La música objetiva
En esta misma revista (número 249, febrero de 2010) publicó José Luis Téllez un artículo titulado “Fragmentos”, sagaz y fundado como todos los suyos, en el cual evoca un dicho de Charles Rosen acerca de la interpretación de la música, que consiste (recito a Rosen) en “llevar una obra de música a algo que se acerque a su existencia objetiva, ideal”. ¿Cabe colegir que la existencia real de la música nunca es objetiva y su objetividad nunca es real?
Una partitura musical es una hoja de papel con unos signos que se suponen suficientemente claros como para que los descifre alguien competente en melografías. Esos signos constituyen una realidad objetiva pero no son música en acto, es decire fluencia sonora en el tiempo. Para que esto ocurra hace falta un sujeto, el intérprete, que lleva los taciturnos signos al mundo vibrátil del sonido. Ese sujeto tiene un cuerpo lleno de fluencias vitales, memorias, expectativas, deseos. Son suyos y de ningún otro. ¿Es posible que los suprima mientras ejecuta la obra? La ejecución ocupará un tiempo que no volverá a repetirse en su vida, alcanzando la calidad de lo único. ¿Dónde ha ido a parar la objetividad de la partitura?

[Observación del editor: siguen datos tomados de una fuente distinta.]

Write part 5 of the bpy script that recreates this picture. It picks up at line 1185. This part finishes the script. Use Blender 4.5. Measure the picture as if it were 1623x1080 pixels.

En términos de objetividad absoluta, de algo que es siempre idéntico a sí mismo, la música ha ido a dar al cielo de los ideales. Pero esto no impone que su realidad sonora sea meramente subjetiva, única y, en consecuencia, accidental. Hay otra objetividad que no es la de esa página donde está la música del silencio, la nunca ejecutada. Es la objetividad de la historia. La música no es objetiva pero va siéndolo. Todas las ejecuciones de una misma partitura, alineadas o amontonadas a lo largo del tiempo, conforman un objeto, inalcanzable y abierto, pero objeto al fin. ¿Cómo sonarán Mozart o Beethoven mañana a la noche? Qué bueno es no saberlo.